IIFM BHOPAL ADMISSION SCENES
They sell dreams in glossy brochures and Instagram posts, but step inside and you’ll see the reality.
More than 65 students are still unplaced.
Yes, unplaced. After paying lakhs. After trusting the promises. After believing that an MBA here would secure a future.
The average package? Around 7 LPA for FM and 8 LPA for SM. Sounds decent until you realize how many students are still struggling without jobs, without PPOs, without hope.
And internships? What a joke.
The Summer Internship Committee proudly releases posters, but half the companies are brought by students themselves because the college and the committee cannot arrange enough opportunities. And among those internships, more than half are unpaid.
Unpaid.
Imagine going to:
- Mumbai
- Delhi
- Kolkata
…to work for free while paying rent, food, transport, and surviving in expensive cities on nothing.

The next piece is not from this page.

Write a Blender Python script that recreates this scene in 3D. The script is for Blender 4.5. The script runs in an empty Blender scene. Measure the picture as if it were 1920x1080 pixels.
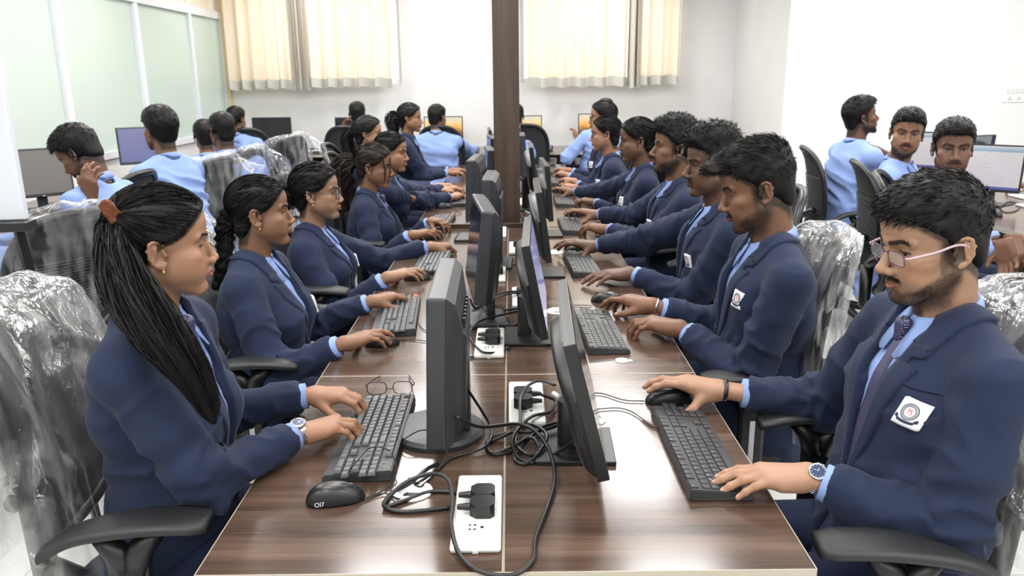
import bpy, bmesh, math, random
import numpy as np
from mathutils import Matrix, Vector
random.seed(7); RNG = np.random.RandomState(7)
PI = math.pi
scene = bpy.context.scene
COL = scene.collection
f32 = np.float32

# ---------------------------------------------------------------- camera
FPX, PITCH, ROLL = 1480.0, math.atan(393/1480.0), 0.0108
CAMP = np.array([0, 0, 1.55])
_F = np.array([-.0008, math.cos(PITCH), -math.sin(PITCH)]); _F /= np.linalg.norm(_F)
_R0 = np.cross(_F, [0, 0, 1.]); _R0 /= np.linalg.norm(_R0); _U0 = np.cross(_R0, _F)
_R = _R0*math.cos(ROLL) - _U0*math.sin(ROLL); _U = _U0*math.cos(ROLL) + _R0*math.sin(ROLL)
cam = bpy.data.cameras.new('camera'); camo = bpy.data.objects.new('camera', cam); COL.objects.link(camo)
M = Matrix.Identity(4)
for i in range(3):
    M[i][0] = _R[i]; M[i][1] = _U[i]; M[i][2] = -_F[i]; M[i][3] = CAMP[i]
camo.matrix_world = M
cam.sensor_width = 36.0; cam.lens = 36.0*FPX/1920; cam.clip_start = .05; cam.clip_end = 60
cam.dof.use_dof = True; cam.dof.focus_distance = 1.85; cam.dof.aperture_fstop = 8.0
scene.camera = camo
def at(px, py, x=None, y=None, z=None):
    """the point seen at a photo pixel on a given world plane"""
    d = _F + _R*(px-960)/FPX - _U*(py-540)/FPX
    t = (z-CAMP[2])/d[2] if z is not None else (y-CAMP[1])/d[1] if y is not None else (x-CAMP[0])/d[0]
    return CAMP + t*d

# ---------------------------------------------------------------- world, lights, exposure
world = bpy.data.worlds.new('world'); scene.world = world; world.use_nodes = True
wn = world.node_tree.nodes; wn['Background'].inputs[0].default_value = (.90, .95, 1, 1); wn['Background'].inputs[1].default_value = 1.7
vs = scene.view_settings; vs.view_transform = 'Standard'; vs.look = 'None'; vs.gamma = 1; vs.use_curve_mapping = False
vs.exposure = 0.0
scene.cycles.use_denoising = True
scene.cycles.max_bounces = 8; scene.cycles.diffuse_bounces = 4; scene.cycles.transparent_max_bounces = 16
scene.cycles.sample_clamp_indirect = 6.0; scene.cycles.caustics_reflective = False; scene.cycles.caustics_refractive = False
def area(name, loc, sx, sy, power, color=(1, 1, 1), rot=(0, 0, 0)):
    l = bpy.data.lights.new(name, 'AREA'); l.shape = 'RECTANGLE'; l.size = sx; l.size_y = sy; l.energy = power; l.color = color
    o = bpy.data.objects.new(name, l); o.location = loc; o.rotation_euler = rot; COL.objects.link(o); return o
CEIL = 2.95
PANELS = [(x, y) for x in (-2.3, -.75, .95, 2.6, 4.4) for y in (-1.6, .3, 2.2, 4.1, 5.5, 6.6)] + [(x, 8.7) for x in (-2.3, -.75, .95)]  # the last row of panels is added to brighten the far wall
for (x, y) in PANELS:
    area('ceiling_panel_light', (x, y, CEIL-.03), .56, .56, 21, (1, .985, .96))
# daylight outside the two windows of the far wall
area('daylight_left_window', (-2.05, 10.75, 2.2), 2.4, 1.7, 60, (1, .96, .9), (-PI/2, 0, 0))
area('daylight_right_window', (1.2, 10.75, 2.2), 2.4, 1.7, 60, (1, .96, .9), (-PI/2, 0, 0))

# ---------------------------------------------------------------- helpers: objects
def link(name, verts, faces, mat, parent=None, smooth=True, col=None, uv=None):
    me = bpy.data.meshes.new(name)
    V = np.asarray(verts, dtype=f32).reshape(-1, 3)
    if isinstance(faces, np.ndarray) and faces.ndim == 2:
        n, k = faces.shape
        me.vertices.add(len(V)); me.vertices.foreach_set('co', V.ravel())
        me.loops.add(n*k); me.polygons.add(n)
        me.loops.foreach_set('vertex_index', faces.astype(np.int32).ravel())
        me.polygons.foreach_set('loop_start', np.arange(0, n*k, k, dtype=np.int32))
        me.update(calc_edges=True); me.validate()
    else:
        me.from_pydata([tuple(map(float, v)) for v in V], [], [tuple(map(int, f)) for f in faces]); me.update()
    if smooth: me.polygons.foreach_set('use_smooth', np.ones(len(me.polygons), dtype=bool))
    if col is not None and len(col) == len(me.vertices):
        ca = me.color_attributes.new('Col', 'FLOAT_COLOR', 'POINT')
        c4 = np.ones((len(col), 4), f32); c4[:, :3] = col; ca.data.foreach_set('color', c4.ravel())
    if uv is not None:
        ul = me.uv_layers.new(name='UV'); li = np.zeros(len(me.loops), np.int32); me.loops.foreach_get('vertex_index', li)
        ul.data.foreach_set('uv', np.asarray(uv, f32)[li].ravel())
    if mat is not None:
        for m in (mat if isinstance(mat, (list, tuple)) else [mat]): me.materials.append(m)
    o = bpy.data.objects.new(name, me); COL.objects.link(o)
    if parent is not None: o.parent = parent
    return o
def tag(o, label=None, cat=None, group=None, kind=None):
    if label: o['label'] = label
    if cat: o['category'] = cat
    if group: o['group'] = group
    if kind: o['kind'] = kind
    return o
def thing(name, label, cat, loc=(0, 0, 0), rz=0, group=None):
    o = bpy.data.objects.new(name, None); COL.objects.link(o); o.location = [float(c) for c in loc]; o.rotation_euler = (0, 0, rz)
    o.empty_display_size = .05
    return tag(o, label, cat, group)
def copy_tree(o, parent=None):
    c = o.copy(); COL.objects.link(c); c.parent = parent
    for ch in list(o.children): copy_tree(ch, c)
    return c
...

Even the “paid” internships give an average stipend of barely ₹10,000. Ten thousand. In metro cities. That isn’t opportunity , that’s exploitation dressed up as experience.
And PPOs? Most companies simply refused.
Now imagine the future. A batch of 300 students running after the same shrinking number of opportunities. Competition, desperation, anxiety all increasing while the institution quietly protects its image.
But placements are only one side of the nightmare.
Let’s talk about the hostels.
Forty-six degree heat… and students sleeping without proper AC. Sweating through nights while management talks about “student welfare.”
Broken windows. Trash everywhere. Wi-Fi that barely works. Six boys sharing one filthy washroom. No proper shower. No geyser. No dignity.
And the worst part?
Snakes crawling out from washroom holes.
This is not a hostel. This is survival.
Students come here with ambition and slowly learn helplessness instead.
And if you dare to speak? If you question the system? If you defend yourself?
You are threatened with being debarred from placements.
Silence becomes compulsory. Fear becomes policy.
So before taking admission, don’t just listen to advertisements and placement posters. Talk to the students who are actually suffering behind the walls of the campus.
Because once you enter, the dream they sold you may become the regret you carry.